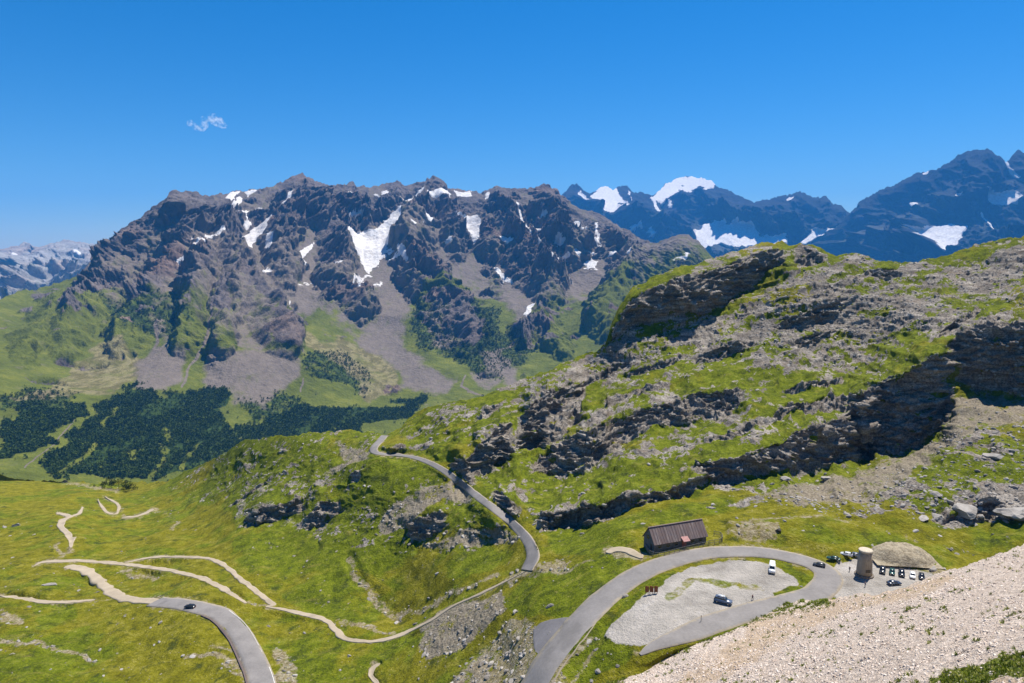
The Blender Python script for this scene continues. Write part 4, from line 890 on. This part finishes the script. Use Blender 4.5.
# ---- gravel mound
mq = spot(906, 563); bm = bmesh.new(); bmesh.ops.create_grid(bm, x_segments=46, y_segments=26, size=1)
for v in bm.verts:
    r = math.hypot(v.co.x, v.co.y); k = max(0, 1 - r ** 2.2); n = float(fbm(np.array([v.co.x * 3]), np.array([v.co.y * 3]), np.array([.3]), 4)[0])
    v.co = (v.co.x * 8.4, v.co.y * 6.2, 3.0 * min(1, k * 1.15) ** .75 * (1 + .12 * n) + .15 * n * (k > 0) - .25)
mt_ = Mat('mound_earth', .95, .1)
obm = obj('gravel_mound', bm, mt_.out(mt_.ramp(mt_.noise(.9, 5, .7), [(0, (.16, .13, .08)), (.5, (.33, .275, .19)), (1, (.46, .40, .29))]), mt_.noise(.5, 4, .7), .2), None, True)
obm.location = tuple(mq + [0, 2.5, 0]); obm.rotation_euler = (0, 0, math.radians(-8)); tag(obm, 'low tan gravel mound just right of the stone tower', 'mound')

# ---- vehicles
def wheel(parent, x, y, r=.33):
    bm = bmesh.new(); lathe(bm, [(r * .62, -.1), (r * .95, -.1), (r, -.06), (r, .06), (r * .95, .1), (r * .62, .1)], 18)
    for v in bm.verts: v.co = (v.co.x, v.co.z, v.co.y)
    w = obj('wheel', bm, M_tyre, parent, True); w.location = (x, y, r)
    bm = bmesh.new(); lathe(bm, [(.02, -.105), (r * .6, -.105), (r * .6, .105), (.02, .105)], 14)
    for v in bm.verts: v.co = (v.co.x, v.co.z, v.co.y)
    obj('rim', bm, M_rim, w)
def paint(name, col): return plain(name, col, .25, .6, .0, .08)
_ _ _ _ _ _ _
• Work to do:
Copy nothing but the lines from the top of the data down to the line containing "obm.location = tuple(mq", and leave the pictures out.

• Finished task:
The Blender Python script for this scene continues. Write part 4, from line 890 on. This part finishes the script. Use Blender 4.5.
# ---- gravel mound
mq = spot(906, 563); bm = bmesh.new(); bmesh.ops.create_grid(bm, x_segments=46, y_segments=26, size=1)
for v in bm.verts:
    r = math.hypot(v.co.x, v.co.y); k = max(0, 1 - r ** 2.2); n = float(fbm(np.array([v.co.x * 3]), np.array([v.co.y * 3]), np.array([.3]), 4)[0])
    v.co = (v.co.x * 8.4, v.co.y * 6.2, 3.0 * min(1, k * 1.15) ** .75 * (1 + .12 * n) + .15 * n * (k > 0) - .25)
mt_ = Mat('mound_earth', .95, .1)
obm = obj('gravel_mound', bm, mt_.out(mt_.ramp(mt_.noise(.9, 5, .7), [(0, (.16, .13, .08)), (.5, (.33, .275, .19)), (1, (.46, .40, .29))]), mt_.noise(.5, 4, .7), .2), None, True)
obm.location = tuple(mq + [0, 2.5, 0]); obm.rotation_euler = (0, 0, math.radians(-8)); tag(obm, 'low tan gravel mound just right of the stone tower', 'mound')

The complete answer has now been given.